One of the section headers also indicates that the section’s words are comprised of CNN quotes. To keep with the trend of quoting, James Baldwin is frequently quoted in these passages as well. In fact, roughly half of this section is comprised of quotes from both African-American and white historical figures.

"Making Room" is used as a script for Public Fiction at Hammer Museum, whereas the others are used for a video collaboration with Rankine's husband, John Lucas. This is also the only poem told in the second person in this section. This may be to remind the reader that 'you' are always part of the story and the associated injustices.

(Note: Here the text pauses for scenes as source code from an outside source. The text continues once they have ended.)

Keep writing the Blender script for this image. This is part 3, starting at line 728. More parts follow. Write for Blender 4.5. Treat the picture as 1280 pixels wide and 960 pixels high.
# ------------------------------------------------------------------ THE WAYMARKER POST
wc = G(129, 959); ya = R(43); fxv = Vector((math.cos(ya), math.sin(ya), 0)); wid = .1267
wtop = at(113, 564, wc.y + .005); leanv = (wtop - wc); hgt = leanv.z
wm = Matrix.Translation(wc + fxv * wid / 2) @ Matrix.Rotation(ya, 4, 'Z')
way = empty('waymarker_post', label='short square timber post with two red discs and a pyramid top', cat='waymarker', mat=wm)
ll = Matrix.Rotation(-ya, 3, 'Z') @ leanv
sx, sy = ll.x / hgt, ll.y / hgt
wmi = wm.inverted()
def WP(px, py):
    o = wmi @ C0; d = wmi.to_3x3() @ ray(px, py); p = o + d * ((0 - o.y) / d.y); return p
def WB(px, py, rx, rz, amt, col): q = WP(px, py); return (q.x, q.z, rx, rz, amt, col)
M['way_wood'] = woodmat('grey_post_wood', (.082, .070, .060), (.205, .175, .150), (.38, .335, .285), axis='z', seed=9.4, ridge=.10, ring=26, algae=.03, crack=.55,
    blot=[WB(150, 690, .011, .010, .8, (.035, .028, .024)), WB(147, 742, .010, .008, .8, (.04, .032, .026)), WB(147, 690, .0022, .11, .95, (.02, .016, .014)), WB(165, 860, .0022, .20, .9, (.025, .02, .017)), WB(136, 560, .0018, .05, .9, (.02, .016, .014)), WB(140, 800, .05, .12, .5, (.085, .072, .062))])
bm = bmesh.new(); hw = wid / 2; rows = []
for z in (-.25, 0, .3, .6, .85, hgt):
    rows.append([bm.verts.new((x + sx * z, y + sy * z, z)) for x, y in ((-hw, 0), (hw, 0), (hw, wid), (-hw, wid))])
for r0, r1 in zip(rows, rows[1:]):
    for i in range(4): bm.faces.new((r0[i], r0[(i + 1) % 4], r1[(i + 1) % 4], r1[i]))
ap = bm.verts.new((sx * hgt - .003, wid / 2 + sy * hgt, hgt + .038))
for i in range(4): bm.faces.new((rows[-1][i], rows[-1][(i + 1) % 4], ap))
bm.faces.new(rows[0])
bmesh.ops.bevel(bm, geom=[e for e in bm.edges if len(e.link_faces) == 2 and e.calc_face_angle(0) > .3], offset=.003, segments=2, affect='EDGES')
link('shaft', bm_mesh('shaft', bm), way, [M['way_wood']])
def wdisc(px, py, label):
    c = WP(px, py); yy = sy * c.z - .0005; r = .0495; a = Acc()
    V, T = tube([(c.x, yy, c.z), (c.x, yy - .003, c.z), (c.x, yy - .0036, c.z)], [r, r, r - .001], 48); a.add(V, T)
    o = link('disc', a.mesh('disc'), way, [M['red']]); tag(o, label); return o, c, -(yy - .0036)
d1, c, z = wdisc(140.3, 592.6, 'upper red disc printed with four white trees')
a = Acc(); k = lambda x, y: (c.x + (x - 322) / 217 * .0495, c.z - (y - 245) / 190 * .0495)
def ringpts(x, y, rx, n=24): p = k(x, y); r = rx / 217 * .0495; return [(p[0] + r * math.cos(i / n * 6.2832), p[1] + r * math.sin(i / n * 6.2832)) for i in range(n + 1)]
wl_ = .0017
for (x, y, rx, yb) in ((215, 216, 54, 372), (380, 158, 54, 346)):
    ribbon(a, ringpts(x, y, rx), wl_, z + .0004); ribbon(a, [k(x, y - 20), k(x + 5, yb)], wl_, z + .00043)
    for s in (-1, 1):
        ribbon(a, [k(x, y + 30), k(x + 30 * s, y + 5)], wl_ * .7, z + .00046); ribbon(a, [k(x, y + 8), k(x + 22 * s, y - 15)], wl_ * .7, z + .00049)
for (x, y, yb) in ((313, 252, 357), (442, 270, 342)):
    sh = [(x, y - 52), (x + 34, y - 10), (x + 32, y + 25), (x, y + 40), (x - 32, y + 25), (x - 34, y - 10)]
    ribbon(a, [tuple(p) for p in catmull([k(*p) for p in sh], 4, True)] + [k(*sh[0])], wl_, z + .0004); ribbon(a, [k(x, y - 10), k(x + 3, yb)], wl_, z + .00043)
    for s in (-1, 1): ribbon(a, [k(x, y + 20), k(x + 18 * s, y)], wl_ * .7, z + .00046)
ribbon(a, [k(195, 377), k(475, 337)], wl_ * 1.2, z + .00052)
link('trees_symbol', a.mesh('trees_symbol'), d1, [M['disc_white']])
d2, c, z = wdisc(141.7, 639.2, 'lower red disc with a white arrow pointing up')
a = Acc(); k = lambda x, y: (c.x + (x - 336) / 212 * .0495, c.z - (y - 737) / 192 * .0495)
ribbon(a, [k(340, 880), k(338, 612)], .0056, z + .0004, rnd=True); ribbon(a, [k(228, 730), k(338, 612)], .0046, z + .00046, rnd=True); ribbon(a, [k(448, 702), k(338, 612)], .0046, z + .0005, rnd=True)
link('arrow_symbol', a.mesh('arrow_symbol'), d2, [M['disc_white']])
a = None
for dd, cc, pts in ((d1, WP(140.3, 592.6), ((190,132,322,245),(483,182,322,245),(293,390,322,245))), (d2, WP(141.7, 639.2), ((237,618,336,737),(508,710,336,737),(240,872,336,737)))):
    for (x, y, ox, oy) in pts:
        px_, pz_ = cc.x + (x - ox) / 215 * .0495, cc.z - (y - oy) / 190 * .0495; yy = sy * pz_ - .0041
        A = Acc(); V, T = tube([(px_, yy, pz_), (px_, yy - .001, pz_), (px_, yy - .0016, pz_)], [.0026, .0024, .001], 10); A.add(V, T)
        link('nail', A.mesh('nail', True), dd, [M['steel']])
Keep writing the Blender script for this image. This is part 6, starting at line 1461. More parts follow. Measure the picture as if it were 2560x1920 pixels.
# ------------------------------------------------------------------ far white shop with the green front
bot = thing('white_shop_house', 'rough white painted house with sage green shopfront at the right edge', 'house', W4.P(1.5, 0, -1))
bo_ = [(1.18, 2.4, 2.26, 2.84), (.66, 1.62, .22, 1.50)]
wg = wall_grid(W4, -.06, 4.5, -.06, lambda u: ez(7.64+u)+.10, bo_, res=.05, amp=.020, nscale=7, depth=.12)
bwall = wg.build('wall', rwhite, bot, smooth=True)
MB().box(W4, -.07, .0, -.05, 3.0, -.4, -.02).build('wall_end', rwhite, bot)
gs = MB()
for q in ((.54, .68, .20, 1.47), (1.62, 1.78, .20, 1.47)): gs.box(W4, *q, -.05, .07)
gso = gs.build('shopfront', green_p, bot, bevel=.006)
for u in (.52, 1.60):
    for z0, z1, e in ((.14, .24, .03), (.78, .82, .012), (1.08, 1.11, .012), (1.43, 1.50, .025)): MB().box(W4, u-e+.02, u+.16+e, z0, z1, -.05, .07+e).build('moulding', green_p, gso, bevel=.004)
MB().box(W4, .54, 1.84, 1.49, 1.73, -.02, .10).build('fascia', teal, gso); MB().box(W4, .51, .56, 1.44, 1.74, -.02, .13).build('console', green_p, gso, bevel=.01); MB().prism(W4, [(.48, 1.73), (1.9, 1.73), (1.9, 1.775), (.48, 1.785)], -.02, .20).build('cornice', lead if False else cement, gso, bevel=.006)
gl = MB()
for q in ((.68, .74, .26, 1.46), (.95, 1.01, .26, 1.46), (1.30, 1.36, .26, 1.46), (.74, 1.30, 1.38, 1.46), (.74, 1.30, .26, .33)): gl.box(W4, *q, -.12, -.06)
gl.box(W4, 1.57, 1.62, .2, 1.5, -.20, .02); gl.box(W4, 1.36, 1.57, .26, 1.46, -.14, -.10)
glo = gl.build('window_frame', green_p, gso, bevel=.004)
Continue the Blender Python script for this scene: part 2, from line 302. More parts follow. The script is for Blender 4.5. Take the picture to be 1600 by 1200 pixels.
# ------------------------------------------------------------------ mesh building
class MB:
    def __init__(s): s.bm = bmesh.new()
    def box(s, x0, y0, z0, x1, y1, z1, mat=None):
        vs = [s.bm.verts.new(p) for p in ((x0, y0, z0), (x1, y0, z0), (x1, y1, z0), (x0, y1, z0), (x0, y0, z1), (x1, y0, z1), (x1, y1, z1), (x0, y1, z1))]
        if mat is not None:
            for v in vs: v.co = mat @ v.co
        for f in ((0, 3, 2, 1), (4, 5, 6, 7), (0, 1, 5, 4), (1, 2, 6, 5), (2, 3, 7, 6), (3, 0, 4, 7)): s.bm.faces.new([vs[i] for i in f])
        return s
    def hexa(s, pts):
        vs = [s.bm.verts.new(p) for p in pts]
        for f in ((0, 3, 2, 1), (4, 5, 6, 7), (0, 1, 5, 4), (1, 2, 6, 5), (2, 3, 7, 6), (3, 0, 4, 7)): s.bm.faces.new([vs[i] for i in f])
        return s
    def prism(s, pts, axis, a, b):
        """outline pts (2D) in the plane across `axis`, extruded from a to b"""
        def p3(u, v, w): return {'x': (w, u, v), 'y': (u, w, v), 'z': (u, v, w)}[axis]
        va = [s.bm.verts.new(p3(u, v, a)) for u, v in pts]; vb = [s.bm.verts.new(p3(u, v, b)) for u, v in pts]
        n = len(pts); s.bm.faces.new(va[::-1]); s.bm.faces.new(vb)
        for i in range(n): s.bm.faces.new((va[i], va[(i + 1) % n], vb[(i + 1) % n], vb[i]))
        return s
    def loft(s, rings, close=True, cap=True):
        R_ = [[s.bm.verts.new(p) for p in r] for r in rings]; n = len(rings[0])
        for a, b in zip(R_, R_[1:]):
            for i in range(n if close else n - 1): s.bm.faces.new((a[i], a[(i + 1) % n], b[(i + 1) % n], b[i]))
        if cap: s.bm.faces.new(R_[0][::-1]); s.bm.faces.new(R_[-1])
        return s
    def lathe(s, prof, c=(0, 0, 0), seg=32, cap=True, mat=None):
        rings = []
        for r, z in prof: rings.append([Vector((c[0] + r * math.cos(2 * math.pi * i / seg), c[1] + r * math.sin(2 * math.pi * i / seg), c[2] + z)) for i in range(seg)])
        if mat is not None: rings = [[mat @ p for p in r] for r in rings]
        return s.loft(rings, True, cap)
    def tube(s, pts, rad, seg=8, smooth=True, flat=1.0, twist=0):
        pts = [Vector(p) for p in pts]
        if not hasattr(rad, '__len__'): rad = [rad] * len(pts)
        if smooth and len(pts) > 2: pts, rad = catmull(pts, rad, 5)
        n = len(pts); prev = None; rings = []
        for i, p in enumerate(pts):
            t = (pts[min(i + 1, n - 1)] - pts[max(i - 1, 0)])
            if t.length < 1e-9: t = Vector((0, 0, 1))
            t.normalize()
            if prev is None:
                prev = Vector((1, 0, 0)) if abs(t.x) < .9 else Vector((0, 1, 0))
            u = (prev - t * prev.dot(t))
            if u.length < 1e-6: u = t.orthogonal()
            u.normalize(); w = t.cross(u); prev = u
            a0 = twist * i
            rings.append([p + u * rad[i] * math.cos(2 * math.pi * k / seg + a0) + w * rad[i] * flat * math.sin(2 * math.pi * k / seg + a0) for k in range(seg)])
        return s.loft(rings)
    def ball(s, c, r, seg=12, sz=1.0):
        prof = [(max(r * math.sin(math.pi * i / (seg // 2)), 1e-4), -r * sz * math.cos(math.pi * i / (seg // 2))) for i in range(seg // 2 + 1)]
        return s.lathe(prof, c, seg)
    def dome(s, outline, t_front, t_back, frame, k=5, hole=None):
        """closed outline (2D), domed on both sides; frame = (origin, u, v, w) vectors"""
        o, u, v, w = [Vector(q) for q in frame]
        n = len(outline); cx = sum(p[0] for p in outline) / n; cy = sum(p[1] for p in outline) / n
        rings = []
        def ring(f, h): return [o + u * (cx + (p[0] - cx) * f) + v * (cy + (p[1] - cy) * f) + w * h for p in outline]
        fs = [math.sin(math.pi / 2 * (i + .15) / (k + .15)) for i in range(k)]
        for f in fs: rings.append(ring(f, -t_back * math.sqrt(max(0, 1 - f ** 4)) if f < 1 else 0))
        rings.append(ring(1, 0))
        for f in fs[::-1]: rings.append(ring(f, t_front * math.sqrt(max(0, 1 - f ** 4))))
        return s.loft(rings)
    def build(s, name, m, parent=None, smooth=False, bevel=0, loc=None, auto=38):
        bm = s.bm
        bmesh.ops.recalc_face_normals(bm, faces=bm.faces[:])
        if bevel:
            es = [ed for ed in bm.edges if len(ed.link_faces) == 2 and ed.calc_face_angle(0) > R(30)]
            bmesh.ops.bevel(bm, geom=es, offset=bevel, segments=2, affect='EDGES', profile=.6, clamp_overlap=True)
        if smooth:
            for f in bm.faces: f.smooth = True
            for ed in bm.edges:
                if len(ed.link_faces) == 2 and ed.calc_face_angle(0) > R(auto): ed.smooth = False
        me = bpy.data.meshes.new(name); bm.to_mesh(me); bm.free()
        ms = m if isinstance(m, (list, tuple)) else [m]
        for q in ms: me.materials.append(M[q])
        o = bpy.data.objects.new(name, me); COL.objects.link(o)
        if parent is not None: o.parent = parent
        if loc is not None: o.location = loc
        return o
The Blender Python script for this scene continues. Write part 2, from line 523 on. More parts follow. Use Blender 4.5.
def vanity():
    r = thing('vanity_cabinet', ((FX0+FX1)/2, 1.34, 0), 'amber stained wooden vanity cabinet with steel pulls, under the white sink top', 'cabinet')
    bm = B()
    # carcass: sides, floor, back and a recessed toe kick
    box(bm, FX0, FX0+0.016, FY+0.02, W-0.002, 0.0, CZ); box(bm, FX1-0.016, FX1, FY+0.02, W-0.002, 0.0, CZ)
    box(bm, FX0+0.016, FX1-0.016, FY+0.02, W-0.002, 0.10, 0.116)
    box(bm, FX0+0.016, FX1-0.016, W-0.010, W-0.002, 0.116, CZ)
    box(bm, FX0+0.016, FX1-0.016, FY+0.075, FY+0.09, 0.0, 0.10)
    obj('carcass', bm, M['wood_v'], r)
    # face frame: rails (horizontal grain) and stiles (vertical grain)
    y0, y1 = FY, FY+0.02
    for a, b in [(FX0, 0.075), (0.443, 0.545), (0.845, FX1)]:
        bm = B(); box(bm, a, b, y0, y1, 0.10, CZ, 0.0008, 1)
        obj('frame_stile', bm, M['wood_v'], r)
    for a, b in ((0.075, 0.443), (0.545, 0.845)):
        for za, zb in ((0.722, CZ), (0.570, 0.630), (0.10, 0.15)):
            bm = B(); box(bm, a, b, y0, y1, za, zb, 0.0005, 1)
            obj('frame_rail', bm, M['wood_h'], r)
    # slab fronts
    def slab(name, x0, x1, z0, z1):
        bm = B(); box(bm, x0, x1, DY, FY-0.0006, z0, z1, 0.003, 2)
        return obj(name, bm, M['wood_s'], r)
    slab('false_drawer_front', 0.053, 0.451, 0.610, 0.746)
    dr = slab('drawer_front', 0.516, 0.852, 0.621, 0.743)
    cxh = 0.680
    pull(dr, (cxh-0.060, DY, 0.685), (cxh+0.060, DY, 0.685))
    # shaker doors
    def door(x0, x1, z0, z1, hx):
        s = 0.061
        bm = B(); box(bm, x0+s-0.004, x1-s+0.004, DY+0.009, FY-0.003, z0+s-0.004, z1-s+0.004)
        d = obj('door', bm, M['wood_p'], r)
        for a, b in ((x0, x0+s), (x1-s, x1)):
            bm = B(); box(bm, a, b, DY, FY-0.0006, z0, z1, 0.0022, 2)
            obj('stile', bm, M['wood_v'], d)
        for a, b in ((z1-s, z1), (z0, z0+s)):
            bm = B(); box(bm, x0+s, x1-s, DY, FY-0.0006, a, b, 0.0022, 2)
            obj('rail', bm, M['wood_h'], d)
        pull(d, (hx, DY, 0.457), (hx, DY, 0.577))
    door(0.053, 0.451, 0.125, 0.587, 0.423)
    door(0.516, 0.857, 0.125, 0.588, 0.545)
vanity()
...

Like in the rest of Citizen, blackness is only mentioned where it is used through language. For example, in "Making Room,” the reader can easily identify the cause for the woman who is standing instead of sitting next to the man: he is black.

For those who know Zinedine Zidane, the soccer player mentioned in one of the stories, there may have been some confusion, because Zidane is a French man. His ethnicity, however, stems from a region of northern Algeria, whence many French people hail. His skin has perhaps a slightly more olive tone, but an American would never assert his blackness based only on visuals. This moment is important for Rankine and is included to show that racism, too, is not just skin deep. It encompasses the historical constructs surrounding citizens regardless of their seeming integration into a society. Even where borders seem to have been broken down, the traces remain.

The blank poems at the end can be seen as a protest to these events as well as an inability to respond. This is hardly the first time that the reader has confronted this tension.